**What to do**
Pull out all lines from the listing below in which the word "follow" appears.

* start Data shown *

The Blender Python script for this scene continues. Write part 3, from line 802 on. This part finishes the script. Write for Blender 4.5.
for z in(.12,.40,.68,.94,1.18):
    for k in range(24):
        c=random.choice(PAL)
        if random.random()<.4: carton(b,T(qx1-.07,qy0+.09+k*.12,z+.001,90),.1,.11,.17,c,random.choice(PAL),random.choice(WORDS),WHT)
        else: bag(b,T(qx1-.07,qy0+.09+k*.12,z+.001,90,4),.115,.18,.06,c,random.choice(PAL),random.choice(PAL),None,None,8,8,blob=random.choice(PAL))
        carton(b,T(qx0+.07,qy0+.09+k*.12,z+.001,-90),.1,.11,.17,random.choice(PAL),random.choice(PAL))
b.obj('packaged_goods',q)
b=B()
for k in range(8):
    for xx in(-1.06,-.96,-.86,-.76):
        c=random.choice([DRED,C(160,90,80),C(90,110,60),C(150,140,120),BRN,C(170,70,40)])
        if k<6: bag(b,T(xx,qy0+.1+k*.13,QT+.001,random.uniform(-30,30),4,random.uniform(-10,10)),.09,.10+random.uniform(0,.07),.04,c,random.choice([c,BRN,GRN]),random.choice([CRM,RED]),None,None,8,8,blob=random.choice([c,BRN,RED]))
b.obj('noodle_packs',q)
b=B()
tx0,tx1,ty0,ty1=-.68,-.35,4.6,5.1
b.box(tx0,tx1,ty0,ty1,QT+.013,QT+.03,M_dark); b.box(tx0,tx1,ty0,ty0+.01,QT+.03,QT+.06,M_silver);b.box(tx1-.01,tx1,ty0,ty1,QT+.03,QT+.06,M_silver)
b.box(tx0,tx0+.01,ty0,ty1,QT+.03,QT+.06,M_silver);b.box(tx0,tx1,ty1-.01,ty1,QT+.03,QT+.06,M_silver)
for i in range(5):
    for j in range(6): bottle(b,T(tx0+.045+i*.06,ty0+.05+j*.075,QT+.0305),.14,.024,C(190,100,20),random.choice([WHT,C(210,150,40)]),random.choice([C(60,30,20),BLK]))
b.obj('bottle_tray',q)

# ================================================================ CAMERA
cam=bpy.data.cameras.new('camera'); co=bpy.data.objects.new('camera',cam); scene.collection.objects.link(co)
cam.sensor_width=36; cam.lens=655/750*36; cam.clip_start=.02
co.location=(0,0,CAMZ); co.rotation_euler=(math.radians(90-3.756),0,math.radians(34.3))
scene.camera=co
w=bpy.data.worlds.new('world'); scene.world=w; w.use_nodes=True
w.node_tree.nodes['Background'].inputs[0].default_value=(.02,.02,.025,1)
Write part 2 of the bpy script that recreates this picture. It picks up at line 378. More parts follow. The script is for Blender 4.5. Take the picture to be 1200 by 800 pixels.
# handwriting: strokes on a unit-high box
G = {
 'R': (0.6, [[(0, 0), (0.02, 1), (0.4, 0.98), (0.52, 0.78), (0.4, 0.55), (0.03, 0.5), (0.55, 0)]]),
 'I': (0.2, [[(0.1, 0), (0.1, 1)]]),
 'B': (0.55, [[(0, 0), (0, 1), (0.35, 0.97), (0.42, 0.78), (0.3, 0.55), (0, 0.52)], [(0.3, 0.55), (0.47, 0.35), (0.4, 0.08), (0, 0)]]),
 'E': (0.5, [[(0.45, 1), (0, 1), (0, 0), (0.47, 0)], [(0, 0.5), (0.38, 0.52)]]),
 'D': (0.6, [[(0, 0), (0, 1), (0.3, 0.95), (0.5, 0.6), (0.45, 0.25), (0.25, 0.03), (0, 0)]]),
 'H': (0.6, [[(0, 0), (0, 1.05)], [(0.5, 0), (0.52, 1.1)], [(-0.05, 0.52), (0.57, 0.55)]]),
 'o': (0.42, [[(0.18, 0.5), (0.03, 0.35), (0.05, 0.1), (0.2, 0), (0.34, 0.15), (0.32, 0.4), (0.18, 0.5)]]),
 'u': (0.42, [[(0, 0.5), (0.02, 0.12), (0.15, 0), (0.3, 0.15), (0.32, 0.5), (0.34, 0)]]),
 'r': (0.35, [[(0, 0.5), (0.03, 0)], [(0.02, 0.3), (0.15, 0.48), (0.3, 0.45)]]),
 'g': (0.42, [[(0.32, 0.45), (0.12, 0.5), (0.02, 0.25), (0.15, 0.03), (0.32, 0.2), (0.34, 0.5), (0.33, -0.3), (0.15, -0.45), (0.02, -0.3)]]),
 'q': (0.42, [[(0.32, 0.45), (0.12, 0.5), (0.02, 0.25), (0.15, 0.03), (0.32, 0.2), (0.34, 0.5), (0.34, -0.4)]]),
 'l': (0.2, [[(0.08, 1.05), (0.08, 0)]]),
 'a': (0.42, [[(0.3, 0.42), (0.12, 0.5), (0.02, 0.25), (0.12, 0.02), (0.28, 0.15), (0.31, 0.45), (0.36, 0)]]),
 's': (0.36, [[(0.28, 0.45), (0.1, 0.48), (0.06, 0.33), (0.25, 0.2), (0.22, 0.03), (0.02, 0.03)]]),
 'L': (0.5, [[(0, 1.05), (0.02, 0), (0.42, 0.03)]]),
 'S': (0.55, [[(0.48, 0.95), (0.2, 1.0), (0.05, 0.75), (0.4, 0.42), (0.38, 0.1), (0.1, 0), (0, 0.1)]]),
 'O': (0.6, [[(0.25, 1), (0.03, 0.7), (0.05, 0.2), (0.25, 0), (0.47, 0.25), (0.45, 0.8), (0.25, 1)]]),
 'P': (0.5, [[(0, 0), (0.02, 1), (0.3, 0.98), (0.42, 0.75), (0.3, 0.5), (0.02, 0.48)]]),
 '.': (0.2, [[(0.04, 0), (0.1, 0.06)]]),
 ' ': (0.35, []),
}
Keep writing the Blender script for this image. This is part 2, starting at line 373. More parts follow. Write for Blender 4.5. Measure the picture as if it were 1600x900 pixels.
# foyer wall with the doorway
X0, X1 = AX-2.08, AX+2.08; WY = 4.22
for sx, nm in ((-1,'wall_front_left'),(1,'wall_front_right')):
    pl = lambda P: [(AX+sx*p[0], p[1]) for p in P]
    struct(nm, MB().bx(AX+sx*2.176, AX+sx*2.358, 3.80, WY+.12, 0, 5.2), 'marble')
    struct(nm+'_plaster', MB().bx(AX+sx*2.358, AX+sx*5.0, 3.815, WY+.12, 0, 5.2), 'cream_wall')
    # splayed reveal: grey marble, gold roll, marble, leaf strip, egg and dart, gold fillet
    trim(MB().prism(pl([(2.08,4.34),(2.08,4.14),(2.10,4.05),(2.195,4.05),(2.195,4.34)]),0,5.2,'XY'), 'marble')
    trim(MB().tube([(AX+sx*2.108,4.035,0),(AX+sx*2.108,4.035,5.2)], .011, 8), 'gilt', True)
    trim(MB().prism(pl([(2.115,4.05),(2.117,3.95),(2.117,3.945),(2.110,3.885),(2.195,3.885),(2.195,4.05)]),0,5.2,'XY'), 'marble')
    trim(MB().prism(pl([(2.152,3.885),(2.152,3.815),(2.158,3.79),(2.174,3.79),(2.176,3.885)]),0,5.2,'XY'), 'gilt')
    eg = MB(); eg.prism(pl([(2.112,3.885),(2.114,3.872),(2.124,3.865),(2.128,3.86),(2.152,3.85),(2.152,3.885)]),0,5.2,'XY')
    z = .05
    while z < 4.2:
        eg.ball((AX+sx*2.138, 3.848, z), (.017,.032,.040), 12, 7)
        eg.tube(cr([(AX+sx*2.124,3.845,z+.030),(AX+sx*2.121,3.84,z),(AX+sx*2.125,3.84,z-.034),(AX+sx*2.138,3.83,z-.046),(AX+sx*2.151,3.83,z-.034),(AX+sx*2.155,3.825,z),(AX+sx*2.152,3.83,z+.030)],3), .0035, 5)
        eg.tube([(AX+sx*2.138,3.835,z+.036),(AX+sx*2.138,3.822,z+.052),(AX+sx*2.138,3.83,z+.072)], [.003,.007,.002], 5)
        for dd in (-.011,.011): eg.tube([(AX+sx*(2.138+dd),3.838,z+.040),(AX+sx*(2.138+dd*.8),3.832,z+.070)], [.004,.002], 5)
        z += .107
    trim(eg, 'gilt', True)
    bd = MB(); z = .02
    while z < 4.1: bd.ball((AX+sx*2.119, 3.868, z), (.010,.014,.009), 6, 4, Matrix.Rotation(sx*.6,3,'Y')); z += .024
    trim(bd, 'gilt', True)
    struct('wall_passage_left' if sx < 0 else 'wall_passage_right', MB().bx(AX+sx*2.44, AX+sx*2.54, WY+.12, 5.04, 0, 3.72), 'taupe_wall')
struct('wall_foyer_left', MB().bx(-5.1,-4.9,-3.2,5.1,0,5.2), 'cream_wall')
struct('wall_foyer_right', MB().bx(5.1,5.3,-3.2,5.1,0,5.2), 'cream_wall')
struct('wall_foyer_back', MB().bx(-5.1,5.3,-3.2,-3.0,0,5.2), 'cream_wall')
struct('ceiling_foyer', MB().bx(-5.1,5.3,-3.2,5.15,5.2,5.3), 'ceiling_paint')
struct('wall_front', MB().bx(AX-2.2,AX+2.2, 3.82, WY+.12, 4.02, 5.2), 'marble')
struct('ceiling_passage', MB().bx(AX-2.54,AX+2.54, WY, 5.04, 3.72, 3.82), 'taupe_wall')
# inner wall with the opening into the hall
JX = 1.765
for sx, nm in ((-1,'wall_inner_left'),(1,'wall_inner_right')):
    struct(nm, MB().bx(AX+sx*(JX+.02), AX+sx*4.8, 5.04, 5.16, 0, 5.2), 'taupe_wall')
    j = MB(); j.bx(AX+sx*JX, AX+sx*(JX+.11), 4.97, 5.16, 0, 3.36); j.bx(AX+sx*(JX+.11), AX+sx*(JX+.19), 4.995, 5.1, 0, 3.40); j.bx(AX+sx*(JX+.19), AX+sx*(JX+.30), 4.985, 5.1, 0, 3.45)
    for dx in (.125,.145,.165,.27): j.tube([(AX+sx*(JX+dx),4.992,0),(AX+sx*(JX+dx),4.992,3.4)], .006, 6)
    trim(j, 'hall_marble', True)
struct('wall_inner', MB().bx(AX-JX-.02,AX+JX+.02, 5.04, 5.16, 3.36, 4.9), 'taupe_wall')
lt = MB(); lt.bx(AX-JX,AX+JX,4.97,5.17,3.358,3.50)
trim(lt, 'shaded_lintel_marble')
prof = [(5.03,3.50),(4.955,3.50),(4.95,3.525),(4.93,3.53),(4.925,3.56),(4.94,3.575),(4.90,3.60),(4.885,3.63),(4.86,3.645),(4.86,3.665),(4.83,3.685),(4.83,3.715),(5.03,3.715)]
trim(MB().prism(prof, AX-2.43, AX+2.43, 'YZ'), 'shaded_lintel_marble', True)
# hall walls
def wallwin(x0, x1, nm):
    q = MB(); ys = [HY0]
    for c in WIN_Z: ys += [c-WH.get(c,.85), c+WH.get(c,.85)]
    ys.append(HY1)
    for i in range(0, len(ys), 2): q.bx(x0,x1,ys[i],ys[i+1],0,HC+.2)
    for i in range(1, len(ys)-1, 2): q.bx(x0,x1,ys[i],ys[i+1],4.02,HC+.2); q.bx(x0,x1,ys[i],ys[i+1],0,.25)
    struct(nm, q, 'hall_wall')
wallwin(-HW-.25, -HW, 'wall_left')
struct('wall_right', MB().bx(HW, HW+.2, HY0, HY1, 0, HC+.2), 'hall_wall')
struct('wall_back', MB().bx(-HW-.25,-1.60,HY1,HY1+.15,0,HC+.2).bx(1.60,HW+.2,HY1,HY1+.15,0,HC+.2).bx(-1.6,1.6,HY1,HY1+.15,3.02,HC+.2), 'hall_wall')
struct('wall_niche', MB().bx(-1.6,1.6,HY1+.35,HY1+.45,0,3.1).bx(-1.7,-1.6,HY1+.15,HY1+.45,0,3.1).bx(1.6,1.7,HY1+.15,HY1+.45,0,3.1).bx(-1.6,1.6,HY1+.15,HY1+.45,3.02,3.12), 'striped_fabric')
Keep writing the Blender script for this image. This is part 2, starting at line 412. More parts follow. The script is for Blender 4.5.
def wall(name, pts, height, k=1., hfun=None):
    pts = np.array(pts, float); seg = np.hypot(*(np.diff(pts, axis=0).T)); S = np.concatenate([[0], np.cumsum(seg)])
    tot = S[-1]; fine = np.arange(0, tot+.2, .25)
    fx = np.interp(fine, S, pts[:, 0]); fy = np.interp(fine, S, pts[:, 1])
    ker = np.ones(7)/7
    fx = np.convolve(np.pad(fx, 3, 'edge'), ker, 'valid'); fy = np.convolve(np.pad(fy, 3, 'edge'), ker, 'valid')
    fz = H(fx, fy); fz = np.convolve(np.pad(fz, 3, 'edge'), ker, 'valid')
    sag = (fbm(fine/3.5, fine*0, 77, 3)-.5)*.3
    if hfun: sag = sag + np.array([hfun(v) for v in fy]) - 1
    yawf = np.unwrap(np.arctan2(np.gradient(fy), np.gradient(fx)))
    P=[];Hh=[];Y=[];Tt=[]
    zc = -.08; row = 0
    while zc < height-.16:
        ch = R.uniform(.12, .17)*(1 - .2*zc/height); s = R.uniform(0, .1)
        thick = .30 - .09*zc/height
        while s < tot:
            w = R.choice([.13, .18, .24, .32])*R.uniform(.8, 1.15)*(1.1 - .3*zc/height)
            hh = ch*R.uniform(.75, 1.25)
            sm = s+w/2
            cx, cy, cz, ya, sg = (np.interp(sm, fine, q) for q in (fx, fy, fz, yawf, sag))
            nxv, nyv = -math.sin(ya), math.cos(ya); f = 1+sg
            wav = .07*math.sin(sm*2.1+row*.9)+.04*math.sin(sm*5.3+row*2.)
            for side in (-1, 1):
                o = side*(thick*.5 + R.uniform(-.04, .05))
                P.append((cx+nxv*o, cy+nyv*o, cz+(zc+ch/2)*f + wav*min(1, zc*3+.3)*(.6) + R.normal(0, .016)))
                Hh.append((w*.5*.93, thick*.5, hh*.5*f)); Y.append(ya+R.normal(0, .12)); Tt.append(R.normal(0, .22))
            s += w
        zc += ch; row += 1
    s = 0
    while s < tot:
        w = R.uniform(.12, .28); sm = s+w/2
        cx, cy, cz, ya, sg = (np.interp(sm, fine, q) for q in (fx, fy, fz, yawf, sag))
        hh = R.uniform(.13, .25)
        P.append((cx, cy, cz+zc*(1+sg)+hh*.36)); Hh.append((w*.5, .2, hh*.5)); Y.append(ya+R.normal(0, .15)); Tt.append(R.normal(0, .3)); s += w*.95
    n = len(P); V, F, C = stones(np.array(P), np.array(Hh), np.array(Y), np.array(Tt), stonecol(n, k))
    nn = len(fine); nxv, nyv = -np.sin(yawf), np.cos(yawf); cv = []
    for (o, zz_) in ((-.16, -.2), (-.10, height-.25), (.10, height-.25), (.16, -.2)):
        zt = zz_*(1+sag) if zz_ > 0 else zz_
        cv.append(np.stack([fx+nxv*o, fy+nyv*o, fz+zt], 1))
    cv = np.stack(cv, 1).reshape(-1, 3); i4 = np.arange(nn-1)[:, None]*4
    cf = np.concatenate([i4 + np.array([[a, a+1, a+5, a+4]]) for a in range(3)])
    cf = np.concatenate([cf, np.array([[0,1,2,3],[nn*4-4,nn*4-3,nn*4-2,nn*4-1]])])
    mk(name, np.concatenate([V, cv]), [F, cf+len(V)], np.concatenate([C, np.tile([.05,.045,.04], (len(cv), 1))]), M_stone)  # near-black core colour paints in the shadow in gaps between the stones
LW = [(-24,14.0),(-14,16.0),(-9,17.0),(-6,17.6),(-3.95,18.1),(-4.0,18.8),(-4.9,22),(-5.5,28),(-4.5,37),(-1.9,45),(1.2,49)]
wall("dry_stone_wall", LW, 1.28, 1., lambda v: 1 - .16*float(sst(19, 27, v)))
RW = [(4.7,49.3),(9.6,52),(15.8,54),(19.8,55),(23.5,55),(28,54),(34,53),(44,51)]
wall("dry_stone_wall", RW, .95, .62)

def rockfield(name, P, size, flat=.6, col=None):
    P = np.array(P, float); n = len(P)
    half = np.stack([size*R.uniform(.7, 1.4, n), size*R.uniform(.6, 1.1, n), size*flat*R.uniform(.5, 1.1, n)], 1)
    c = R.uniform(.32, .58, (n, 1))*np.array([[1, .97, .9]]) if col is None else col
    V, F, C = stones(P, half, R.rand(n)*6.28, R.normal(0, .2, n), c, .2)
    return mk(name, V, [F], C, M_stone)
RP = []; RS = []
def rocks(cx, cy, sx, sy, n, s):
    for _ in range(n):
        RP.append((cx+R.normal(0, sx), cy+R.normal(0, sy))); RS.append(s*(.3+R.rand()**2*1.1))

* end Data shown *

**Exercise result**
Write part 2 of the bpy script that recreates this picture. It picks up at line 378. More parts follow. The script is for Blender 4.5. Take the picture to be 1200 by 800 pixels.
Keep writing the Blender script for this image. This is part 2, starting at line 373. More parts follow. Write for Blender 4.5. Measure the picture as if it were 1600x900 pixels.
Keep writing the Blender script for this image. This is part 2, starting at line 412. More parts follow. The script is for Blender 4.5.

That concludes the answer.